Nicola Barker
HarperCollins
Otago Daily Times, January 26th 2008
Nicola Barker’s latest novel, Darkmans, made this year’s Man-Booker shortlist, and deservedly so. The plot is sprawling and intricately crafted, containing a cast of idiosyncratic and variously unhappy individuals whose stories converge slowly and inexorably as the novel progresses.
We start with Daniel Beede, who is fighting solitary a rearguard action against the tide of modernisation that is erasing the heritage of his home town of Ashford. When his drug-dealer son, Kane, discovers several of his ex-girlfriends are involved in secret correspondence with his father, he starts prying into his father’s affairs (assisted by a Kurdish immigrant, Gaffar, who makes up for his lack of English by his enthusiasm and an uncanny ability to befriend almost anybody).
The trail leads to comely young chiropodist Elen and her Isodore, who is in some kind of business with Beede. Kane soon becomes obsessed with Elen, while Isodore himself is haunted/possessed by an alter-ego, the spirit of a medieval jester who seems intent on asserting his malevolent personality on the present in a contagion that spreads to all those around him.
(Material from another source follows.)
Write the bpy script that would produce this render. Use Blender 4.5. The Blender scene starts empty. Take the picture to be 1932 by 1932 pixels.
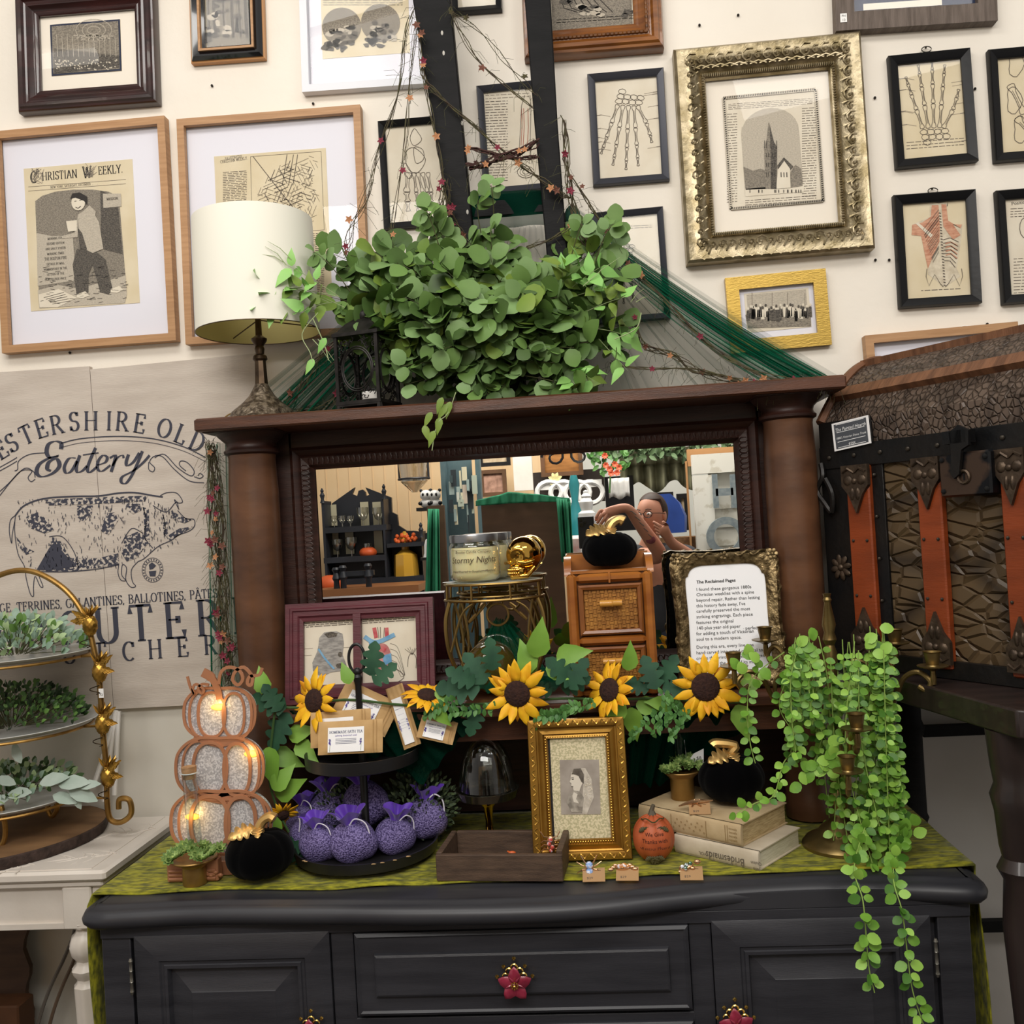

The more Kane discovers, the less his father (or anything else for that matter) turns out to be what he has assumed, and it becomes increasingly obvious that events are being orchestrated by somebody or something unknown. Barker blends mystery, jealousy, love and the supernatural into a novel of the present suffused with echoes of the past, a potent and bewitching brew that leaves the reader thirsty for more.